A fat December fly, awakened by today's 50-degree temperatures, made weird shadows around the light fixture as I finished up my yoga routine, getting my back and sacrum  lined up for standing around at tonight's new year celebration. I've been making resolutions today. Nothing momentous--quilt the quilt tops, get out more, try something new, keep the weight off--pretty much the things that are right there in front of me anyway, making decisions like that fly buzzing around doing what flies do.
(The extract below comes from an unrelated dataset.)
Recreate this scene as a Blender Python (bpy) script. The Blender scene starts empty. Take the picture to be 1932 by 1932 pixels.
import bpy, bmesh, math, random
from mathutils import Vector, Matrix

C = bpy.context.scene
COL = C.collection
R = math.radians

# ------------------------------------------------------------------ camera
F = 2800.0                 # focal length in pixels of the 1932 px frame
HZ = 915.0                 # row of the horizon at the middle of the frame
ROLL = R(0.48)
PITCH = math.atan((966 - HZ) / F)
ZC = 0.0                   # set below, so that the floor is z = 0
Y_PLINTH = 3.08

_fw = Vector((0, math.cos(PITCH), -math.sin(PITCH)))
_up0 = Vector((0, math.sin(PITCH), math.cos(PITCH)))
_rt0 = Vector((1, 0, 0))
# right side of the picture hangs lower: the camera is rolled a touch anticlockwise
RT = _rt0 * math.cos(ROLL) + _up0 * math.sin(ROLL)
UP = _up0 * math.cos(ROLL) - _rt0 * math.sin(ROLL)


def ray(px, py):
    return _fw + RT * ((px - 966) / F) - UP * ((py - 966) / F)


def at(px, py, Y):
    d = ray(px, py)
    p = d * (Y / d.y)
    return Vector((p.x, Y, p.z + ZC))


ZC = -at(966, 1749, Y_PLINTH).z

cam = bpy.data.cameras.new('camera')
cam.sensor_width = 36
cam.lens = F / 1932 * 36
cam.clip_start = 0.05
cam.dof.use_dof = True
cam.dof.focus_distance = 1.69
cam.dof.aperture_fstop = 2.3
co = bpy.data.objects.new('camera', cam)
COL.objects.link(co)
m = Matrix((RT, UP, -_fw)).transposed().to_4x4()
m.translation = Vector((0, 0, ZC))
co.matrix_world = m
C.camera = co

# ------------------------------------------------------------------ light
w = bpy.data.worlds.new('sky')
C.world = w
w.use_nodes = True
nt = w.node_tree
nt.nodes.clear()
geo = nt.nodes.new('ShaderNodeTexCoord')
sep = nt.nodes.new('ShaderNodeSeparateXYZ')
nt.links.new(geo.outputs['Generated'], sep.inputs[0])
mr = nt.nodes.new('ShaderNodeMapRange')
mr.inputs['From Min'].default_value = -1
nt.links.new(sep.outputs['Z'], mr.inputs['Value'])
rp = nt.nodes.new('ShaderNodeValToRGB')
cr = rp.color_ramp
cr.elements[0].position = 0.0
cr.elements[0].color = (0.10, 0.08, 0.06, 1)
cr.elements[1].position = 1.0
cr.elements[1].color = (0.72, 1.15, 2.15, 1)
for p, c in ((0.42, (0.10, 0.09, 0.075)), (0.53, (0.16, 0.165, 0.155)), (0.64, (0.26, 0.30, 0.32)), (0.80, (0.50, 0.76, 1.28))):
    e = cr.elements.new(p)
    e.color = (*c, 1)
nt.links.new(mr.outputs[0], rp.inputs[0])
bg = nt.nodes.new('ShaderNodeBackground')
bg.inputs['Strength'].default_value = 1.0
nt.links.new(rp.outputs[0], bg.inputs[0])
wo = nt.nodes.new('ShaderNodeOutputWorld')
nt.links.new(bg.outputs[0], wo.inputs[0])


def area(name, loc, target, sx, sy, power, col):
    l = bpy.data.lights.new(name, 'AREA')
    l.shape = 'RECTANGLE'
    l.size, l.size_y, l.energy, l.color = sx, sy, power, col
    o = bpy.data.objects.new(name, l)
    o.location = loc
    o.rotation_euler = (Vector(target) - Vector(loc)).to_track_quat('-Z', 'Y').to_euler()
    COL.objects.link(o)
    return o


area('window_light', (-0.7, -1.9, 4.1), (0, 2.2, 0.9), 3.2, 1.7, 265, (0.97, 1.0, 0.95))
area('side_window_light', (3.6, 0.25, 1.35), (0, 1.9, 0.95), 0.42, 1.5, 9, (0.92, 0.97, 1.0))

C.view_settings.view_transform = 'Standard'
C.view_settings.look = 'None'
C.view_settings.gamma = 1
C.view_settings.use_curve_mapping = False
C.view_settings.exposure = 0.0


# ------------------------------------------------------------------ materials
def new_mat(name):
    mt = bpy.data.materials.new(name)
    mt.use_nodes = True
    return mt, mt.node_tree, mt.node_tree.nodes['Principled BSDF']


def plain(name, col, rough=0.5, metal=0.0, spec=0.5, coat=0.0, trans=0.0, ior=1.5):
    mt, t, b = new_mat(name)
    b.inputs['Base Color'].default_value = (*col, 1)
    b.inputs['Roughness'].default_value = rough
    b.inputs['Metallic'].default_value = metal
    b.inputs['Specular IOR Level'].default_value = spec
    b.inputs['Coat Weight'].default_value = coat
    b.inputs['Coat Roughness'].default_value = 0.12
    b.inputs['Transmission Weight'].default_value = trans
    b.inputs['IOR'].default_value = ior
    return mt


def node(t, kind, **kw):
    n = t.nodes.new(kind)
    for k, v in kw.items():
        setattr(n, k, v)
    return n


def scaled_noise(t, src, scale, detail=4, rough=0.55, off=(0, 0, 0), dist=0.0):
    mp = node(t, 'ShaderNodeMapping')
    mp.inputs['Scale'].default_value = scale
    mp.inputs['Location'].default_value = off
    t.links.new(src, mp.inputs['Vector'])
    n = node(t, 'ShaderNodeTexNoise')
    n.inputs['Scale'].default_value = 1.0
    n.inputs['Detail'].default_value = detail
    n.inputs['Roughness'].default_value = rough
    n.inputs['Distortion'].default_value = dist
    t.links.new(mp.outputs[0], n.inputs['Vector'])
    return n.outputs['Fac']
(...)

David Brooks in this morning's New York Times writes about a book by Hubert Dreyfus and Sean Dorrance Kelly titled “All Things Shining” that proposes that we moderns find life's meaning in "whooshes" or "whooshing moments," the feelings of insight or exhilaration that accompany peak experiences--sporting events, civil rights speeches, whatever greatness and transcendence we can hitch our ponies to. Many of the commenters found this to be meaningless. There's not rigor of thought involved, no coherence required, just an emotional high. And as Brooks points out, such highs can come from speeches by nationalist dictators as well as tellers of more complicated, nuanced truths. Heck, complicated truths probably don't score high on the whoosh scale.


I wanted to leave a comment myself, but the comments were closed by the time I read the piece. (I did enjoy the comment that closed with "How's that navel, David?") One thing I thought was missing was the acknowledgment that many of life's whooshier moments don't come out of sports or election victories or from encounters with great works of art or great men and women. They come from encounters with sorrow  and grief, with violence and despair. I've watched many people meet serious trouble in the past year and those are the places where meaningless and meaning meet, where the boundaries between our world and God's kingdom are just vapors, where insight and peace come from being able to despair and have faith both at once.


I ate a piece of Lebkuchen on my way to the computer--a substantial chunk of cookie, sweeter because of the spices, more substantial in the mouth because of the almonds. Whoosh.